● **Stated exercise**
Repeat exactly and only the lines from the line containing "by 1536 pixels." through the line containing "na = HH((515, 962))[0]", both included.

(Scene modeling code data)

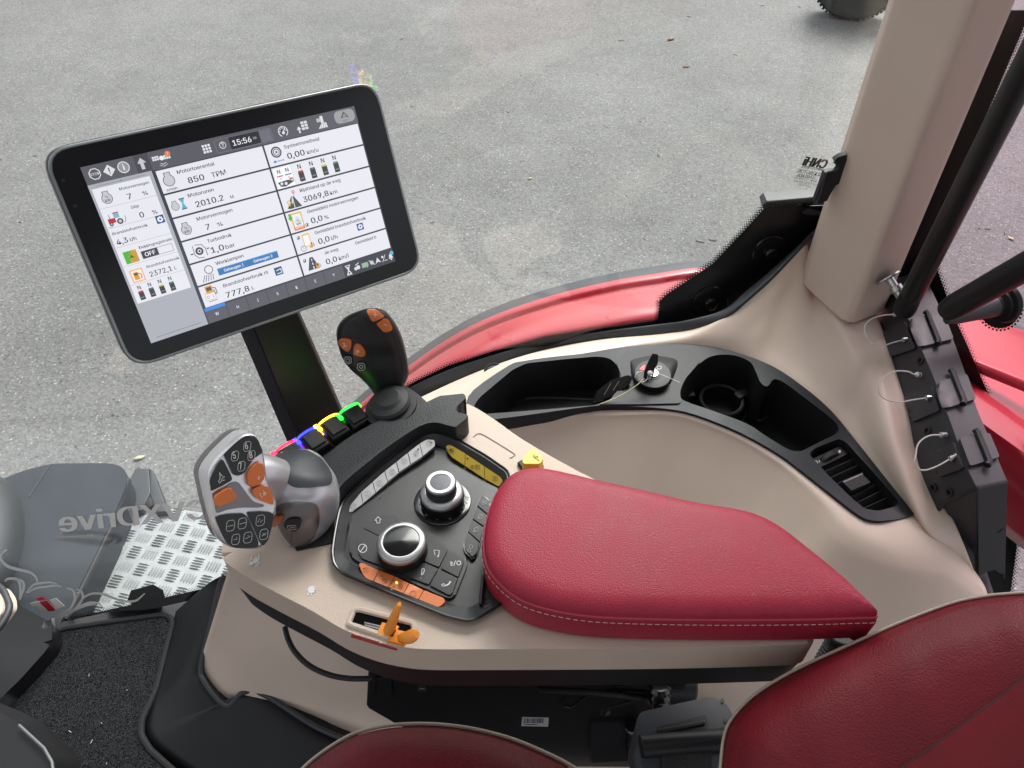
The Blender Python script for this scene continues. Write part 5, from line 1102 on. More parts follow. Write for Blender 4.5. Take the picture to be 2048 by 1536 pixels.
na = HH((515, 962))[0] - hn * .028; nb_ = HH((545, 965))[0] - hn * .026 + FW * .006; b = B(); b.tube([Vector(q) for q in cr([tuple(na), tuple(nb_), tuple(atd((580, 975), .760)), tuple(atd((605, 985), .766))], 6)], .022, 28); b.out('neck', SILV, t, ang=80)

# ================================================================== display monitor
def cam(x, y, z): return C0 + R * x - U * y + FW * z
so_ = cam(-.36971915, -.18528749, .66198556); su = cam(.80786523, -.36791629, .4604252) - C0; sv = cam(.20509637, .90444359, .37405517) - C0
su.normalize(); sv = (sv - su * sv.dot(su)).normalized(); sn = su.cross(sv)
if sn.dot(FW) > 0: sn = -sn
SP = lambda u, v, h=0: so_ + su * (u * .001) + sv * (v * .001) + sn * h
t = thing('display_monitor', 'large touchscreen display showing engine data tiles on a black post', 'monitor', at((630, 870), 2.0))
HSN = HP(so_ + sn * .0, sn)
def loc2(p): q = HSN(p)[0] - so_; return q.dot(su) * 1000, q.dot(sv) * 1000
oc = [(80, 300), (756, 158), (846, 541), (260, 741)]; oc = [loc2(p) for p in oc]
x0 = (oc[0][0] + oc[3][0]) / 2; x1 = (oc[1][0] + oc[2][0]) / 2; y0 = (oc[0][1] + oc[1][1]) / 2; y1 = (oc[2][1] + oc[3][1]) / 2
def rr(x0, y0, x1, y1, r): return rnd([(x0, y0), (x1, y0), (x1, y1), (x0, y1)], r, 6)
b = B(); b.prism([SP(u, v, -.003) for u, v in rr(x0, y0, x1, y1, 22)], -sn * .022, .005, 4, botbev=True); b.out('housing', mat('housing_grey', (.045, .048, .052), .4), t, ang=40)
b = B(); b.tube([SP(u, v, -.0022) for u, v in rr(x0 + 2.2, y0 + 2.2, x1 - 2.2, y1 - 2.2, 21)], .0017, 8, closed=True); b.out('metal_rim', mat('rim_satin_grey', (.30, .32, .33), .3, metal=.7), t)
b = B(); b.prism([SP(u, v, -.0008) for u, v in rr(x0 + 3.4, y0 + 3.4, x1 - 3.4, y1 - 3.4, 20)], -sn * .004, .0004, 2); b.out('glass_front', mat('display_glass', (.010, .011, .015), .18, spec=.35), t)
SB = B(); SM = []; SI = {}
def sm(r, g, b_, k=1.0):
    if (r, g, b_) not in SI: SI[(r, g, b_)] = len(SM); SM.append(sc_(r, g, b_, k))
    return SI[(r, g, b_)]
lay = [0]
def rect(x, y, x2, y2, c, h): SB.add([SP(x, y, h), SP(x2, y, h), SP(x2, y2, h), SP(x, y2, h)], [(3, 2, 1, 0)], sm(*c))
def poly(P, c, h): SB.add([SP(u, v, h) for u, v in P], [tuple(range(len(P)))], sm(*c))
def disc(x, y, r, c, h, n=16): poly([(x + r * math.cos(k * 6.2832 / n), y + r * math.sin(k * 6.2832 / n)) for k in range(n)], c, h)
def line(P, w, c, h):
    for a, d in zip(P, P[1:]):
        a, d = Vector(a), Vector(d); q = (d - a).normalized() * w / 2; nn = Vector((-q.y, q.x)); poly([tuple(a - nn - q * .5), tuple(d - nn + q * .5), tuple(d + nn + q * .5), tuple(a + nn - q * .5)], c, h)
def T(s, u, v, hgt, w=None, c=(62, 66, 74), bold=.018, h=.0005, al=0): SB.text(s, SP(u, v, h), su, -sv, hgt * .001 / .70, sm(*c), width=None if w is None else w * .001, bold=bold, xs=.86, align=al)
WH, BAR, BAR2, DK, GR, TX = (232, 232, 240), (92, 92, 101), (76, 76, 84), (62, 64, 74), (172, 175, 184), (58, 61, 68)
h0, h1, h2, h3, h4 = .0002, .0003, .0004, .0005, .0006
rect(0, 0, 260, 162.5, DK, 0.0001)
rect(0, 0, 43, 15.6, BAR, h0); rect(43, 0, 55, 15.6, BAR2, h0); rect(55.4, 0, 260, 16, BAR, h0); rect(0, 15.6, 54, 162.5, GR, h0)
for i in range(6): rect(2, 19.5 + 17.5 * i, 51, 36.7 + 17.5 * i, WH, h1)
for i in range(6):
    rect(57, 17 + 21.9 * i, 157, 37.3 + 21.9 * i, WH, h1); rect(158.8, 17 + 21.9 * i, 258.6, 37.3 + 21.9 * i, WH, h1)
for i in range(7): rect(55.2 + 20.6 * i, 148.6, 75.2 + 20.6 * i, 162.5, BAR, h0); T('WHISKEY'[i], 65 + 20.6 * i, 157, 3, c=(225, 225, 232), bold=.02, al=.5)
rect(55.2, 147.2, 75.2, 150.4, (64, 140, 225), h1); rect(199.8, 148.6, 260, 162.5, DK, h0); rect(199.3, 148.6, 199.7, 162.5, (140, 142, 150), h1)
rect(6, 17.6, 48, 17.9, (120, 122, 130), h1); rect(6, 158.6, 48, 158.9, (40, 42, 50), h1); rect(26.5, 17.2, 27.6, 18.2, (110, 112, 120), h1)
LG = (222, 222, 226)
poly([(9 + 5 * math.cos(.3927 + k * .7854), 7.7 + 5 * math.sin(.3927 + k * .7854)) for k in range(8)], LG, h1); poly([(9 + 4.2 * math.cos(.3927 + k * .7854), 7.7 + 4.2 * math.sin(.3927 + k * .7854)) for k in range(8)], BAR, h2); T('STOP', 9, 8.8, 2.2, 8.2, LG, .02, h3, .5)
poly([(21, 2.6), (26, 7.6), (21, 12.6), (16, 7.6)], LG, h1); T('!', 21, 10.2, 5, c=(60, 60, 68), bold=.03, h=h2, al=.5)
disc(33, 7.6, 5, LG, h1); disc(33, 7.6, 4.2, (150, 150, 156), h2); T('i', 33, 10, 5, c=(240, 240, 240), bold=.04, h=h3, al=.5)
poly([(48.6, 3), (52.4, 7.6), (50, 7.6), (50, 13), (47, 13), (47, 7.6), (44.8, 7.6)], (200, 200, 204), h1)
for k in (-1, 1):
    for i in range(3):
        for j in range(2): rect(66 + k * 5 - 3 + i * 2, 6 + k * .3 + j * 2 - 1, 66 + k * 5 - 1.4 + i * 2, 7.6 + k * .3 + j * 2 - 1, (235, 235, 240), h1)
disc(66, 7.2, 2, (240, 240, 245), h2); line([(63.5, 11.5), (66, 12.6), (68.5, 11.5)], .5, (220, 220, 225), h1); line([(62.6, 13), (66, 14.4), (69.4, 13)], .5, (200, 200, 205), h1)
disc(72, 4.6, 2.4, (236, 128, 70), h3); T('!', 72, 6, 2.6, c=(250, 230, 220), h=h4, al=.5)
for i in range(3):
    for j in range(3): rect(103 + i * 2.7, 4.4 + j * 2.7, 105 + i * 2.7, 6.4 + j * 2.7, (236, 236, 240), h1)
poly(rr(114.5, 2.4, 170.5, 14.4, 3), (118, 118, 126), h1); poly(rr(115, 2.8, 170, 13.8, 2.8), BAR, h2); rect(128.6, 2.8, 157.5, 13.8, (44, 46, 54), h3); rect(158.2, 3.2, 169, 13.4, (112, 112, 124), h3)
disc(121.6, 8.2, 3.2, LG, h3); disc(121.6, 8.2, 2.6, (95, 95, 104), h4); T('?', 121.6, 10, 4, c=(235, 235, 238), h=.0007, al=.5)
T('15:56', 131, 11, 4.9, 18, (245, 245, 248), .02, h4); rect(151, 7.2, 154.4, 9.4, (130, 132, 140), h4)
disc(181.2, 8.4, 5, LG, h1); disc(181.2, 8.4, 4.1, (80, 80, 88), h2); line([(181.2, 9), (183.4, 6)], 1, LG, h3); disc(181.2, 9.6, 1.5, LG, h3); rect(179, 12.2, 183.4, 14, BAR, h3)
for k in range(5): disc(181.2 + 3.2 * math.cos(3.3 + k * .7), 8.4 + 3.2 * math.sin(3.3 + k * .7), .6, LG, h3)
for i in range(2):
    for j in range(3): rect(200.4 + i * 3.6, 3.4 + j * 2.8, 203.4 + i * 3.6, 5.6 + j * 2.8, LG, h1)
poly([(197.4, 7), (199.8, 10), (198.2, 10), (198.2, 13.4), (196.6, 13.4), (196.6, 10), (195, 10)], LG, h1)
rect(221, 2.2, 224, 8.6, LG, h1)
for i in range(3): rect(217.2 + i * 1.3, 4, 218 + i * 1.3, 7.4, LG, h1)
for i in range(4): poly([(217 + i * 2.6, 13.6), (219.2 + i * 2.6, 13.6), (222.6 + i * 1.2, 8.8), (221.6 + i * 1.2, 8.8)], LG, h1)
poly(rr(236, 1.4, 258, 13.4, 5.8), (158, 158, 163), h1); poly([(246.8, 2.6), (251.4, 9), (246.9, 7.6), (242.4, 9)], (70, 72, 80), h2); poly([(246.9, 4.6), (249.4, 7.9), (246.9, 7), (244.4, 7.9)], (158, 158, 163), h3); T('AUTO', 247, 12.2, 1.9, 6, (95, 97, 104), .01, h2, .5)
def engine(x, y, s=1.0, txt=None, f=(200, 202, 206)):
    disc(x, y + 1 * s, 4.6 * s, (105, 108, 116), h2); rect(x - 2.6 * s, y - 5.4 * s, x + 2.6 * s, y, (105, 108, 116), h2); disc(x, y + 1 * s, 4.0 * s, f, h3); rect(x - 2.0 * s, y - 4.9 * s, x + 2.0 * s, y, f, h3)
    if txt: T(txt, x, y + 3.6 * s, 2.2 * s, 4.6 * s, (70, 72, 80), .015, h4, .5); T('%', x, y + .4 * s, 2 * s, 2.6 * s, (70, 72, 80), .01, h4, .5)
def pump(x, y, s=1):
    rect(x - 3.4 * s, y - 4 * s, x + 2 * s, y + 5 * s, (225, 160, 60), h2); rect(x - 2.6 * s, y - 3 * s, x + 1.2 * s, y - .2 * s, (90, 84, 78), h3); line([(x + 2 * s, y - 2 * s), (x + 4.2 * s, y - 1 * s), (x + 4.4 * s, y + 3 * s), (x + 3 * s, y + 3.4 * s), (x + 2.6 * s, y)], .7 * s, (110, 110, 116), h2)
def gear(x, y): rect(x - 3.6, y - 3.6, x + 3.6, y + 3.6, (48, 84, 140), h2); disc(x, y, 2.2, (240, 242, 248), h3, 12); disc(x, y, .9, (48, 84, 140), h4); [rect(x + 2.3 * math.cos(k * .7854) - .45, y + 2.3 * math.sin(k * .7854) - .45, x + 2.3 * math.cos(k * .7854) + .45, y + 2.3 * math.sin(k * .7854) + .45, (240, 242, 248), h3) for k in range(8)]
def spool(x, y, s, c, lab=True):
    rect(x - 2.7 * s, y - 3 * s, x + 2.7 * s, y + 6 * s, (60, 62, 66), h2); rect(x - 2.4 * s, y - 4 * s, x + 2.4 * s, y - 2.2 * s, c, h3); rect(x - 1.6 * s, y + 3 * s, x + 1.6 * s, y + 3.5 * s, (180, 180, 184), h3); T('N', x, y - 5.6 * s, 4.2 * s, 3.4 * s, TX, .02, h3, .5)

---

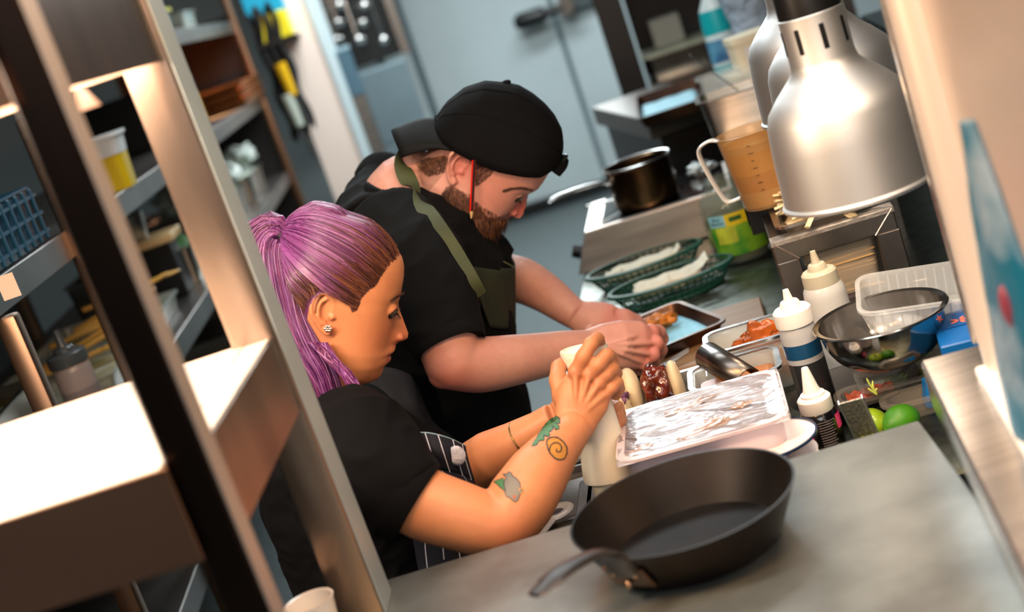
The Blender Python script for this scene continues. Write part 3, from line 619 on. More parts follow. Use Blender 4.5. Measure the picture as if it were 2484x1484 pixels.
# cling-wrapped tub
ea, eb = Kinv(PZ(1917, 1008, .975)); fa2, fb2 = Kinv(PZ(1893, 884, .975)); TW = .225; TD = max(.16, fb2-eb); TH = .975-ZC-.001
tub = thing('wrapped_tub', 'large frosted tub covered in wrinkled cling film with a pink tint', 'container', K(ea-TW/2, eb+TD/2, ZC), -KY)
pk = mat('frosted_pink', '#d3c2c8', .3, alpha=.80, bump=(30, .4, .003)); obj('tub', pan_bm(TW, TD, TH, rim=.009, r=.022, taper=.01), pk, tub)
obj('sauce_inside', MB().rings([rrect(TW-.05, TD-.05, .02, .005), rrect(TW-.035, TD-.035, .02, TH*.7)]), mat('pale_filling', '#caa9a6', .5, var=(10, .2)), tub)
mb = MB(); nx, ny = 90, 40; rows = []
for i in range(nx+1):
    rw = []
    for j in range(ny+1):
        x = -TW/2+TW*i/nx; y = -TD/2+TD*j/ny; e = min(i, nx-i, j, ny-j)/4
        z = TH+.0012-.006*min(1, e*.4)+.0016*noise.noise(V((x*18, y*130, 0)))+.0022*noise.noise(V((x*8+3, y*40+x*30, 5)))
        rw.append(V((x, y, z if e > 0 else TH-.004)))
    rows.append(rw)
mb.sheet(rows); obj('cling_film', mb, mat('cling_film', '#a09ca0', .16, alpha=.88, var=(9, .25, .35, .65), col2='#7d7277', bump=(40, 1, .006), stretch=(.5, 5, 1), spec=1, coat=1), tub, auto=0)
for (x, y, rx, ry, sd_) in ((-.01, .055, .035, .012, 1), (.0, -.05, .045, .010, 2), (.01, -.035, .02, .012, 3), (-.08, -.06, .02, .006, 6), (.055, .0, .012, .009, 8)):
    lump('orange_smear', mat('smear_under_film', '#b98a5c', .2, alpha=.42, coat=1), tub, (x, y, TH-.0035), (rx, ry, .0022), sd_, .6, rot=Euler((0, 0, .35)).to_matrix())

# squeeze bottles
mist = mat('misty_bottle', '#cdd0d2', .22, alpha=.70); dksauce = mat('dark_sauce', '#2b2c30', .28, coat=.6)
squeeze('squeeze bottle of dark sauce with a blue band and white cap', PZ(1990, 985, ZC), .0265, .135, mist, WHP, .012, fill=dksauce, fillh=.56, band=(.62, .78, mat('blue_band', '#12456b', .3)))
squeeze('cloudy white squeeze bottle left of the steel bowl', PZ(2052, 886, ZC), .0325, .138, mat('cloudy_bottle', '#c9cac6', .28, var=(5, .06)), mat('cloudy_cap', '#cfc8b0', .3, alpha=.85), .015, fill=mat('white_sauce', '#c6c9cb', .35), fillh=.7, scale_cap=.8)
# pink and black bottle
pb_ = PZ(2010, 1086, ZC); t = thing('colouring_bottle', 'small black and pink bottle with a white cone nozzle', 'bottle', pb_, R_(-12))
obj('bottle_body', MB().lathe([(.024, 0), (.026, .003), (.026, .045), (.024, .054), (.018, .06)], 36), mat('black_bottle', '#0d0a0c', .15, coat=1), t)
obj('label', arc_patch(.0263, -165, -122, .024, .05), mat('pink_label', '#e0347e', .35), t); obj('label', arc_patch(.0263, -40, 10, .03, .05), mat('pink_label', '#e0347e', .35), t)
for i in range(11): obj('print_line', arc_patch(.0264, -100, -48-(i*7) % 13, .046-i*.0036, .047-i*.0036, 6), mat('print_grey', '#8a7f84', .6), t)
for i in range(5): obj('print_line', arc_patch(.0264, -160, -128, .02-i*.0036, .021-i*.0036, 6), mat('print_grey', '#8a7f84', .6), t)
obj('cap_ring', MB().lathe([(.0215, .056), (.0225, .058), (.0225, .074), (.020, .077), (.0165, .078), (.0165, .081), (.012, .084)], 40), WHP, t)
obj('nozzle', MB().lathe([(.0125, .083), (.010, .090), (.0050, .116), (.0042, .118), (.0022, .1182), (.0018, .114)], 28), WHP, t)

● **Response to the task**
The Blender Python script for this scene continues. Write part 5, from line 1102 on. More parts follow. Write for Blender 4.5. Take the picture to be 2048 by 1536 pixels.
na = HH((515, 962))[0] - hn * .028; nb_ = HH((545, 965))[0] - hn * .026 + FW * .006; b = B(); b.tube([Vector(q) for q in cr([tuple(na), tuple(nb_), tuple(atd((580, 975), .760)), tuple(atd((605, 985), .766))], 6)], .022, 28); b.out('neck', SILV, t, ang=80)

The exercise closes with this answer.